CALGARY -- Research suggests hydraulic fracking can cause earthquakes in at least two ways -- and one of them can cause tremors months after the activity stops.
"The seismicity is persistent after the operations are completed," said David Eaton, a University of Calgary seismologist, whose paper has been published in the journal Science.
Eaton has been studying earthquakes that have shaken the Fox Creek region of northwestern Alberta for years.
The largest, measuring between 4.2 and 4.8 on the Richter scale, occurred in January. The area, which is in the centre of the Duvernay oil and gas field, has experienced hundreds of tremors since 2013.
Scientists have long known the shakers are associated with oilfield practices.
In the United States, underground waste-water disposal seems to be the cause. In Alberta, research points to hydraulic fracking, which involves pumping high-pressure fluids underground. That creates tiny cracks in rock and releases natural gas or oil held inside.
How the widely used technique creates earthquakes has largely remained a mystery -- until now.
Eaton and his co-author Xuewei Bao used a mathematical algorithm to isolate and locate more than 900 earthquakes in the Fox Creek area.
"That gave us the ability to image the fault structure," Eaton said. "We could see that there were steeply dipping faults that extended from the injection level down into the Precambrian basement."
The pair also realized there were two hairline faults that hadn't been spotted in previous work.
One fault, some distance from the fracking site, quaked as fluids were pumped down and stopped when the pumping did.

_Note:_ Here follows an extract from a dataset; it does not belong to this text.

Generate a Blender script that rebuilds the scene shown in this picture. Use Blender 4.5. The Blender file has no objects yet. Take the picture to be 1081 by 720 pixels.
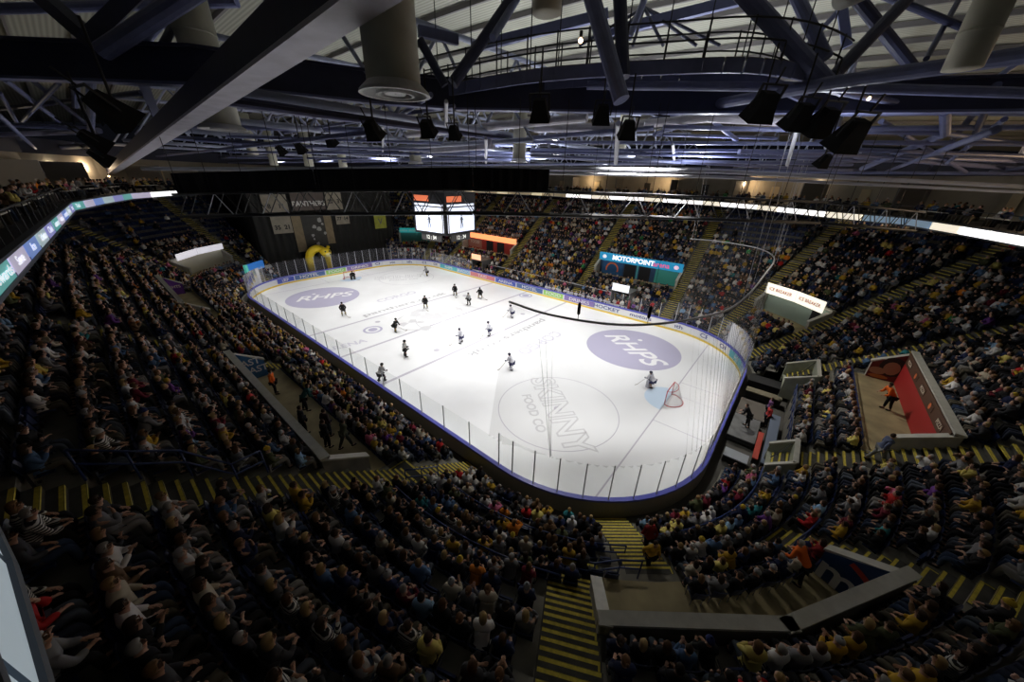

Eaton said those quakes were caused by stress changes on the rock from the pumping. When the pumping ended, the stress was reduced.
But the other fault, very close to the site, remained active for months.
The researchers combined their precise fault-mapping with equally precise data on how much fluid was pumped underground, when it was pumped and where.
Eaton concluded the ongoing movement in the nearby fault was caused when injected fluids infiltrated tiny spaces in the porous rock and increased what's called pore pressure.
"If that pressure increases, it can have an effect on the frictional characteristics of faults," Eaton said. "It can effectively jack open a fault if the pore pressure increases within the fault itself and make it easier for a slip to initiate."
The increased pore pressure was what made the difference between earthquakes along the two faults, said Eaton.
"(There's) persistent activity in the case where fluids penetrated into a fault."
Eaton said that although the most powerful quake occurred due to pore pressure, it's too soon to conclude that more dangerous quakes are created that way. The next step, he said, is to better understand the relationship between pore pressure changes and earthquakes.
He'd like his findings to have an impact on how hydraulic fracking is regulated in the future.
"It's our hope this will contribute to science-informed regulation," he said. "We're also hoping this will improve risk assessment."
Alberta's energy regulator has already changed its rules around fracking in the Fox Creek area. British Columbia is also considering the issue.